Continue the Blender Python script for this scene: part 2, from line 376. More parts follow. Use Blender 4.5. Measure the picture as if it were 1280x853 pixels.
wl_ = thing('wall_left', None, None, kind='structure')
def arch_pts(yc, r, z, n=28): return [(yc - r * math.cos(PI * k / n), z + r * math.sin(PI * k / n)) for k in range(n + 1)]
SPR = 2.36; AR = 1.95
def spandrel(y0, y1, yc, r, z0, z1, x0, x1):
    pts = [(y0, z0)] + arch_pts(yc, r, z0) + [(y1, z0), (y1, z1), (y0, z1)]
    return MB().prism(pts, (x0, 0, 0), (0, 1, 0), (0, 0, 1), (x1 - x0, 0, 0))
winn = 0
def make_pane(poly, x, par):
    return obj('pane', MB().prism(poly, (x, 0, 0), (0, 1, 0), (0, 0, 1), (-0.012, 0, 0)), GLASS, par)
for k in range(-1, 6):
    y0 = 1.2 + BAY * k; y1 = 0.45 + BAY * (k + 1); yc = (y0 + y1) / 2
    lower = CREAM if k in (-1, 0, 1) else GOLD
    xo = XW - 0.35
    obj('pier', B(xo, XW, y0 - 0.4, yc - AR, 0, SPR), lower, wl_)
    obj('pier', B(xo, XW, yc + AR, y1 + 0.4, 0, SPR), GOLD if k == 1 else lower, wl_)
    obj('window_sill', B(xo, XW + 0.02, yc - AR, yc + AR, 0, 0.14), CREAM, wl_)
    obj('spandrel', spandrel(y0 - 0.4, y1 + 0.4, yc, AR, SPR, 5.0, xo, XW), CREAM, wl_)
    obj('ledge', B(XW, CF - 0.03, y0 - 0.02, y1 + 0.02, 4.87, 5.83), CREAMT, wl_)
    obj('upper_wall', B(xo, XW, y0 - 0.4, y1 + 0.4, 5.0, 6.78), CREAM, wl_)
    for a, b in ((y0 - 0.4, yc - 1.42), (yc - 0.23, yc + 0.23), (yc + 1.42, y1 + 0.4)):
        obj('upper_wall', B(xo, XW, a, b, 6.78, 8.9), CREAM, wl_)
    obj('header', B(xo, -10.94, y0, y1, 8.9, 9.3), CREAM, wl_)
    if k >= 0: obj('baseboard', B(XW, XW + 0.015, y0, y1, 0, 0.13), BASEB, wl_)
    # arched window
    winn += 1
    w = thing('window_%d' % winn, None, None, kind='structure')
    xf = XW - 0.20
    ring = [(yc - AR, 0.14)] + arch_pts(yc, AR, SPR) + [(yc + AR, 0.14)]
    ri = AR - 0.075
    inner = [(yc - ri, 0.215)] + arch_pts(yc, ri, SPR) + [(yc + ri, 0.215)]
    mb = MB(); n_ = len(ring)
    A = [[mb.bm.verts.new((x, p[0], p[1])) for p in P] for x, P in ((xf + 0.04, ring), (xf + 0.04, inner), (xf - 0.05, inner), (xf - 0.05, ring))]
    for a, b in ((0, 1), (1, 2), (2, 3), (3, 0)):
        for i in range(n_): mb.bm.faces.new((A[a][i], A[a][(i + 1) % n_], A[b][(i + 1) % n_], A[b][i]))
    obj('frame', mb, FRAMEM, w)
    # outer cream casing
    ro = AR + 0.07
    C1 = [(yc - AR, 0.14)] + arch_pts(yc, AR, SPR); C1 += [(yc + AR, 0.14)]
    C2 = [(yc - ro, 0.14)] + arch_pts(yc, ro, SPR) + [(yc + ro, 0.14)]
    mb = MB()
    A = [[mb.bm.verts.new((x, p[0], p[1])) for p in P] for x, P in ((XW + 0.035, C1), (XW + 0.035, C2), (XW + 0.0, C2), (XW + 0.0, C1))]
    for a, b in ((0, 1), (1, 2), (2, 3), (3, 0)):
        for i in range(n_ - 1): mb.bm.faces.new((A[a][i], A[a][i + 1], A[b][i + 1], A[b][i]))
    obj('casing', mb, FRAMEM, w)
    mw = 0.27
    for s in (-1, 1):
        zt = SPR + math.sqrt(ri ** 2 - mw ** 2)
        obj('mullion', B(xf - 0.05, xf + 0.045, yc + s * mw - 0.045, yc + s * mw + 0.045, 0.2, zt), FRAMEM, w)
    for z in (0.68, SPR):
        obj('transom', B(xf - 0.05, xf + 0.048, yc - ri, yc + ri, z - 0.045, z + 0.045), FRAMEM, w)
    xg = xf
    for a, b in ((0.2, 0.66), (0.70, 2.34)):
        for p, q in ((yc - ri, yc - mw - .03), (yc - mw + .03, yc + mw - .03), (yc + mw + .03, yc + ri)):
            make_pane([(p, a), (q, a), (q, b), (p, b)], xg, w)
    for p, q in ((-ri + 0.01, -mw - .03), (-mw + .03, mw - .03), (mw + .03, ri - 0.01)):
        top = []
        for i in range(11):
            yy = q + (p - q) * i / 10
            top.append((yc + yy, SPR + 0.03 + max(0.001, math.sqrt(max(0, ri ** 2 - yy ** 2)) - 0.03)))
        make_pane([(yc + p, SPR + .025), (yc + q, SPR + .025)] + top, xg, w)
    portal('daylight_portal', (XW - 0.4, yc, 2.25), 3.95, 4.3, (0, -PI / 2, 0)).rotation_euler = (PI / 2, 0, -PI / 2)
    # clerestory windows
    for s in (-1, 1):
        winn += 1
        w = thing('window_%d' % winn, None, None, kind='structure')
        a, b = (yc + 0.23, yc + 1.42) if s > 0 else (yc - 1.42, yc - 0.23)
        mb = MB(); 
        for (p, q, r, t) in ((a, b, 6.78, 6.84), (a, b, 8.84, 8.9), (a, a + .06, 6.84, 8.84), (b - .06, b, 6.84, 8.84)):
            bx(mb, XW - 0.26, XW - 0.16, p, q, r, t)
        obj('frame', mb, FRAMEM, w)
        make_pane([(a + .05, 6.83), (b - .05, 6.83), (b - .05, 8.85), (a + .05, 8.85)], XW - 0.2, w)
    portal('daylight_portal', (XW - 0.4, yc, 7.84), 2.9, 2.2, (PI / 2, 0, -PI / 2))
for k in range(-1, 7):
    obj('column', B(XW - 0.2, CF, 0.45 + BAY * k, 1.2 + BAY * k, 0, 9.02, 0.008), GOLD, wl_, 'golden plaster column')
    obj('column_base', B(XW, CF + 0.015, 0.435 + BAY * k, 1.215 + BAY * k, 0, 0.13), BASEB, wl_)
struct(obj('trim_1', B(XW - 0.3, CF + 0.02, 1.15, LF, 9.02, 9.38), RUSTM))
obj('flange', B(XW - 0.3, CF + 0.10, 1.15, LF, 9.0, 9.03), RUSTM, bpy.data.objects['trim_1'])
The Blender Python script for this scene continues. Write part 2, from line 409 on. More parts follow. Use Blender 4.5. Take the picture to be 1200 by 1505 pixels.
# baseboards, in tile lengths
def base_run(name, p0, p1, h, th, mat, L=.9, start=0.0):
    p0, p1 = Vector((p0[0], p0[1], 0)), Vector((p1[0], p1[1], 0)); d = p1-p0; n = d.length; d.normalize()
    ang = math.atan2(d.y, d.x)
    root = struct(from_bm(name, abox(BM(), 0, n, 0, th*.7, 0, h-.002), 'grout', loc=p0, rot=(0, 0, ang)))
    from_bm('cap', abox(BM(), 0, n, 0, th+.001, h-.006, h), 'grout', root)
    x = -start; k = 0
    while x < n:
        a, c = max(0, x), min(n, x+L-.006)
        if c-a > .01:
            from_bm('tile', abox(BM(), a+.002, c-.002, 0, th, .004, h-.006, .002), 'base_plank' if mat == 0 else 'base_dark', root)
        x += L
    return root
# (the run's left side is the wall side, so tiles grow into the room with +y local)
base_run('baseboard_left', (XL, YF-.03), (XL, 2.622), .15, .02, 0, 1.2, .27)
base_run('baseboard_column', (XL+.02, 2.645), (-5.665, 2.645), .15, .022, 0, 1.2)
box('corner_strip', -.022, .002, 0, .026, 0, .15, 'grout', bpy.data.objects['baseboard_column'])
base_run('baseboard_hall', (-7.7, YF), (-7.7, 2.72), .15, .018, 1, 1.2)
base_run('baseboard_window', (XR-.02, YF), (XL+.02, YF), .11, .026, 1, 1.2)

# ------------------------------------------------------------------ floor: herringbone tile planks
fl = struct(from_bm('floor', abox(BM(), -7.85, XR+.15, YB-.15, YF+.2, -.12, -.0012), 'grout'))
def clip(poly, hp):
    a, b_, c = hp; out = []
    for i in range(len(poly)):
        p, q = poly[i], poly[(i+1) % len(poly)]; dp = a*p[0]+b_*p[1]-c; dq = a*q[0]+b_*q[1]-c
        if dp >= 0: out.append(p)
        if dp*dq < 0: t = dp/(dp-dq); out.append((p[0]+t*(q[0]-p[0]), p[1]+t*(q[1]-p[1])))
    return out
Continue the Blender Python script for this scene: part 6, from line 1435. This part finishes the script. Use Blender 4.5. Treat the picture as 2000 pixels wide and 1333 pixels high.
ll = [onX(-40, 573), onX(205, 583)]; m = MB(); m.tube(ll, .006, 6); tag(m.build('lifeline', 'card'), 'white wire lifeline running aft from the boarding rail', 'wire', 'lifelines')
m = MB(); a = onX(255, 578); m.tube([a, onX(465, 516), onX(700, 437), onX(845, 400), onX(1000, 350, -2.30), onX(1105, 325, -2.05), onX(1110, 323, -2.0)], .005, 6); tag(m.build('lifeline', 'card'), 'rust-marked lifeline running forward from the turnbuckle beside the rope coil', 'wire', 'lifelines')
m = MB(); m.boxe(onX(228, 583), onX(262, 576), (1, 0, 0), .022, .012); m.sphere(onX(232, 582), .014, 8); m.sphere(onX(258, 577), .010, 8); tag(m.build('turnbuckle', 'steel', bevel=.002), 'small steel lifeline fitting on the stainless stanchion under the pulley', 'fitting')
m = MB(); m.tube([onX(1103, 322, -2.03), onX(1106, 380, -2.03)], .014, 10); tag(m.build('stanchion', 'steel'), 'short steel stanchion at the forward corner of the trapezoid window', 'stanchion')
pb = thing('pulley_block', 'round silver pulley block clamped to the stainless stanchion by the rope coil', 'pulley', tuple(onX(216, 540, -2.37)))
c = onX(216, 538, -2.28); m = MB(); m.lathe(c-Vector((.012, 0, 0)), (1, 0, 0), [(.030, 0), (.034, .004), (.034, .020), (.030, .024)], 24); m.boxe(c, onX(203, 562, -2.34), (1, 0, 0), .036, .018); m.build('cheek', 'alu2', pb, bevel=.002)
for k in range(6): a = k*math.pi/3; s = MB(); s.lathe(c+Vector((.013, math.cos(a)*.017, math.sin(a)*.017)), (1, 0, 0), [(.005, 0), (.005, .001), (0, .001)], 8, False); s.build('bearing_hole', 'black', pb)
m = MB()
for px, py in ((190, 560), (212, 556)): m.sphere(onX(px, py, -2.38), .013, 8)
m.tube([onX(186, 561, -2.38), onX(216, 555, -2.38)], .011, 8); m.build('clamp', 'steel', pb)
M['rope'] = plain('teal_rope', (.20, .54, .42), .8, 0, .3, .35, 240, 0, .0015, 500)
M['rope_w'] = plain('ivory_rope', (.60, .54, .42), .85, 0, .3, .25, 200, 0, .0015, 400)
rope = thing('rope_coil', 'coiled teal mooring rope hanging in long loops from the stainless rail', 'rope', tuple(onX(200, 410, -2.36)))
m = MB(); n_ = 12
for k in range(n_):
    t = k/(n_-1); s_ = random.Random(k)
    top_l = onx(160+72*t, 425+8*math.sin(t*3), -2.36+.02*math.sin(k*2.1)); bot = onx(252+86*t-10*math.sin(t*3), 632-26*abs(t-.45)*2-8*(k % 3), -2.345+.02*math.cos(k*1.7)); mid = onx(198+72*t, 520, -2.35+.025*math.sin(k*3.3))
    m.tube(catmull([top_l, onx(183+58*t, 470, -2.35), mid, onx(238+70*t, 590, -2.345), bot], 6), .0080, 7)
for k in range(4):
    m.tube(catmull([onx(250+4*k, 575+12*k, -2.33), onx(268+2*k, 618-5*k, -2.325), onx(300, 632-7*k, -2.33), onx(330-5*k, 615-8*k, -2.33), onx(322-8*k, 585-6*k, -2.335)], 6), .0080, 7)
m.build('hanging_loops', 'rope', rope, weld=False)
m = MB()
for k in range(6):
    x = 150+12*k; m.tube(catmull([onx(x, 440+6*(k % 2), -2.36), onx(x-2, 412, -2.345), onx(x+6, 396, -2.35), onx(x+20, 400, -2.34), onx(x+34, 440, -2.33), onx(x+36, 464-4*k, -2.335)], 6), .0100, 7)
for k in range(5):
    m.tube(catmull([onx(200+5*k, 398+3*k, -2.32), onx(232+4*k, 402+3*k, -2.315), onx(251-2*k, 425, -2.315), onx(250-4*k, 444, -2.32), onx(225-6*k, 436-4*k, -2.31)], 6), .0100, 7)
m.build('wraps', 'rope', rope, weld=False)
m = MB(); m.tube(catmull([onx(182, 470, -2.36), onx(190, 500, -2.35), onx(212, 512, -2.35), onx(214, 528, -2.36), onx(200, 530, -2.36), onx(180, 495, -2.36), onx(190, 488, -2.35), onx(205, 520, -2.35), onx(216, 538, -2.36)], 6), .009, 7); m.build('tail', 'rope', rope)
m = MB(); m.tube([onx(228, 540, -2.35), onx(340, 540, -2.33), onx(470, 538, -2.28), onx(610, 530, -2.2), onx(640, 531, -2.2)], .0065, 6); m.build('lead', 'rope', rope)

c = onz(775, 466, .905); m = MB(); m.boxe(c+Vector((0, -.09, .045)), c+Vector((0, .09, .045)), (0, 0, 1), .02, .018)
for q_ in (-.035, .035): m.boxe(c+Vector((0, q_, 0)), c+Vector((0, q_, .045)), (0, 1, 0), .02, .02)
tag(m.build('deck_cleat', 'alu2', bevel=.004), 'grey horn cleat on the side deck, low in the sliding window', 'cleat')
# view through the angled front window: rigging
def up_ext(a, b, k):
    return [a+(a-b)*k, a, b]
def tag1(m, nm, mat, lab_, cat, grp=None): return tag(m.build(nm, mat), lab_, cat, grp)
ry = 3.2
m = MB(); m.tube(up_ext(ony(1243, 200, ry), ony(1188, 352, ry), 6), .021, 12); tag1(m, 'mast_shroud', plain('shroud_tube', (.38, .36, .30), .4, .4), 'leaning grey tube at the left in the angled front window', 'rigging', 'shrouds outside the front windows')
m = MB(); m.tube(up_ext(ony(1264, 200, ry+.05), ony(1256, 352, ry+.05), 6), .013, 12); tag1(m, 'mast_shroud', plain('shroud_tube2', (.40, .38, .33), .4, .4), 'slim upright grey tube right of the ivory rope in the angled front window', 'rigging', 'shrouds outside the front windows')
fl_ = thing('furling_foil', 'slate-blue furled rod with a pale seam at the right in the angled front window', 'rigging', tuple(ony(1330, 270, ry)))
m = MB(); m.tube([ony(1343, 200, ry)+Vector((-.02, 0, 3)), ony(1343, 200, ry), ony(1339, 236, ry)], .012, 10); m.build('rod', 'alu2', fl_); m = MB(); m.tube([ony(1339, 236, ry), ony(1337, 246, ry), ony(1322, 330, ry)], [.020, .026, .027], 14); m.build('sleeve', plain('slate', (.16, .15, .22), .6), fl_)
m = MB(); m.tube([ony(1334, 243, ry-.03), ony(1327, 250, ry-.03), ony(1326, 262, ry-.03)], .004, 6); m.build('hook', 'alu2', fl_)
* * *
### EXERCISE PROMPT
Among the entries above, locate the lines containing "The Blender Python script for this scene continues." and "YF), .11, .026, 1, 1.2)", and transcribe exactly those two lines and all lines between.

### RESPONSE BELOW
The Blender Python script for this scene continues. Write part 2, from line 409 on. More parts follow. Use Blender 4.5. Take the picture to be 1200 by 1505 pixels.
# baseboards, in tile lengths
def base_run(name, p0, p1, h, th, mat, L=.9, start=0.0):
    p0, p1 = Vector((p0[0], p0[1], 0)), Vector((p1[0], p1[1], 0)); d = p1-p0; n = d.length; d.normalize()
    ang = math.atan2(d.y, d.x)
    root = struct(from_bm(name, abox(BM(), 0, n, 0, th*.7, 0, h-.002), 'grout', loc=p0, rot=(0, 0, ang)))
    from_bm('cap', abox(BM(), 0, n, 0, th+.001, h-.006, h), 'grout', root)
    x = -start; k = 0
    while x < n:
        a, c = max(0, x), min(n, x+L-.006)
        if c-a > .01:
            from_bm('tile', abox(BM(), a+.002, c-.002, 0, th, .004, h-.006, .002), 'base_plank' if mat == 0 else 'base_dark', root)
        x += L
    return root
# (the run's left side is the wall side, so tiles grow into the room with +y local)
base_run('baseboard_left', (XL, YF-.03), (XL, 2.622), .15, .02, 0, 1.2, .27)
base_run('baseboard_column', (XL+.02, 2.645), (-5.665, 2.645), .15, .022, 0, 1.2)
box('corner_strip', -.022, .002, 0, .026, 0, .15, 'grout', bpy.data.objects['baseboard_column'])
base_run('baseboard_hall', (-7.7, YF), (-7.7, 2.72), .15, .018, 1, 1.2)
base_run('baseboard_window', (XR-.02, YF), (XL+.02, YF), .11, .026, 1, 1.2)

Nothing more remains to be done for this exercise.